Puns for Kids

Looking for fun puns to teach kids in a new way? Read on to know some funny puns for kids, that will make lessons at the classroom more than fun!
For children, learning figures of speech is sort of a Herculean task. It's difficult to remember what they mean, how they are used, where they are used and to top it all, their spellings as well! Using different teaching methods can help children understand this part of grammar better and forever. Pun, is one such figure of speech, that can be taught with great amount of fun, which is exactly what it is supposed to do! Here are a few funny examples of puns for kids, that you can use in your teaching program.

List of Puns for Kids
  • What did the toy store sign say? Don't feed the animals. They are already stuffed.

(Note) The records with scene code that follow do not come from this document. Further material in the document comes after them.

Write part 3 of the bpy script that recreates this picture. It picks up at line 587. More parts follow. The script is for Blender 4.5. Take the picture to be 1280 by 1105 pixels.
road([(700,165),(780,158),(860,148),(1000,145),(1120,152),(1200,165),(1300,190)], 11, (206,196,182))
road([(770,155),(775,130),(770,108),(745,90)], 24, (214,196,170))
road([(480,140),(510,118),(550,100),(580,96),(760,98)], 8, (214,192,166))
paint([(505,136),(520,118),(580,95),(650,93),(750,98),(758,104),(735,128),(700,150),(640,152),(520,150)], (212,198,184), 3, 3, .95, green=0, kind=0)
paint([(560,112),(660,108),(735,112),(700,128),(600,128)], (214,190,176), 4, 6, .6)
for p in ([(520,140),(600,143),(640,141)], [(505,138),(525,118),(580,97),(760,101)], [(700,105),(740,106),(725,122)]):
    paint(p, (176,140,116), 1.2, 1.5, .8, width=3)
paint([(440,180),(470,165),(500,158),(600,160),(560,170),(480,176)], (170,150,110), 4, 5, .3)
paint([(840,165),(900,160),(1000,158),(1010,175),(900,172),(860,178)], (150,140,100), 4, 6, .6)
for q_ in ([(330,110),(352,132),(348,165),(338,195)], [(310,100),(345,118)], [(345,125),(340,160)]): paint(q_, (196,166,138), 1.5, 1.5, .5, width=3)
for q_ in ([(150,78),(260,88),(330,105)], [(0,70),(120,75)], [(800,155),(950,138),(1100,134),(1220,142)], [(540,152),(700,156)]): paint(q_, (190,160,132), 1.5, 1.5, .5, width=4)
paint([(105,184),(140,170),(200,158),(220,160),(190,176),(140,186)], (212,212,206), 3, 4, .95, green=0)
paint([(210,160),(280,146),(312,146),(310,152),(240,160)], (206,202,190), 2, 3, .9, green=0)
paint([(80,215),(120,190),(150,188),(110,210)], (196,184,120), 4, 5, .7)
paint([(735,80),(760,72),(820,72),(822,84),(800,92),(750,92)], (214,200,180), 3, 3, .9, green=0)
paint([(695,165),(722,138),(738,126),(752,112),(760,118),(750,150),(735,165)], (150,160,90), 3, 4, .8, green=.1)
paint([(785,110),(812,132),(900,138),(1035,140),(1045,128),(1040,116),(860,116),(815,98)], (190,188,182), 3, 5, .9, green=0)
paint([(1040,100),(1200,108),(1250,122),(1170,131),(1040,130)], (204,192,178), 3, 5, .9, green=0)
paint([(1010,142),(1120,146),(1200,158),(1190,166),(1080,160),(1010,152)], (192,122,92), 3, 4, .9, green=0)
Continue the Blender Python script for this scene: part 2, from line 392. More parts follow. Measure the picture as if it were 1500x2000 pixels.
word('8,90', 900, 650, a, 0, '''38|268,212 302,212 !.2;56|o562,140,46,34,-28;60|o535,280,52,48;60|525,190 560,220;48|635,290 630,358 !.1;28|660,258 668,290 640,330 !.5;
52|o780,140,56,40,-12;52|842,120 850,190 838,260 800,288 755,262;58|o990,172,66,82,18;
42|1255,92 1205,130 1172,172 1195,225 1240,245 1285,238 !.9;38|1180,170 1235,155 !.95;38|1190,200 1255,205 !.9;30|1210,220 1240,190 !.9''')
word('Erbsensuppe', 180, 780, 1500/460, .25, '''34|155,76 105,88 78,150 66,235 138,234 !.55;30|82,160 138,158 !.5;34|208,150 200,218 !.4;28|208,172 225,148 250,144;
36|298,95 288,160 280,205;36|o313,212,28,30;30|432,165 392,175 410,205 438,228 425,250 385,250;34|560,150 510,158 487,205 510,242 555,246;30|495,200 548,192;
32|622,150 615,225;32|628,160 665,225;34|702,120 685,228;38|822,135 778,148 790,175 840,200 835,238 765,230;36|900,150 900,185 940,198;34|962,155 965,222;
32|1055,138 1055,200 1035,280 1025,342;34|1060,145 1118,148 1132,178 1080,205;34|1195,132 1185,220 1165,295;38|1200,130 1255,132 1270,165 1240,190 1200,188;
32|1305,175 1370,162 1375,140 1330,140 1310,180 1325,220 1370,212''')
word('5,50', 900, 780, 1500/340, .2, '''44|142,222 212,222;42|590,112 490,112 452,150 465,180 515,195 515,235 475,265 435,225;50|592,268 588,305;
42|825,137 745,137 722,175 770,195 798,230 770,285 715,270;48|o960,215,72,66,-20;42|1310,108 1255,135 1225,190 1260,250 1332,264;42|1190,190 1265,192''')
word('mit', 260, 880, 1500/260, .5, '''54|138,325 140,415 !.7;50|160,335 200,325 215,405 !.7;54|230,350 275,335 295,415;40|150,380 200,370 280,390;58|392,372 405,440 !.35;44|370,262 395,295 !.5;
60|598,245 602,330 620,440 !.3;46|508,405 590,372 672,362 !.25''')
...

  • What musical is about a train conductor? "My Fare, Lady"
  • A horse walks into a bar. The bartender says, "So, why the long face?"
  • Old printers never die, they're just not the type.
  • What do you call a baby monkey? A chimp off the old block.
  • What did the chimpanzee say when his sister had a baby? Well, I'll be a monkey's uncle.
  • This duck walks into a bar and orders a beer. "Four bucks," says the bartender. "Put it on my bill."
  • What is the difference between a frog and a cat? A frog croaks all the time, a cat only nine times.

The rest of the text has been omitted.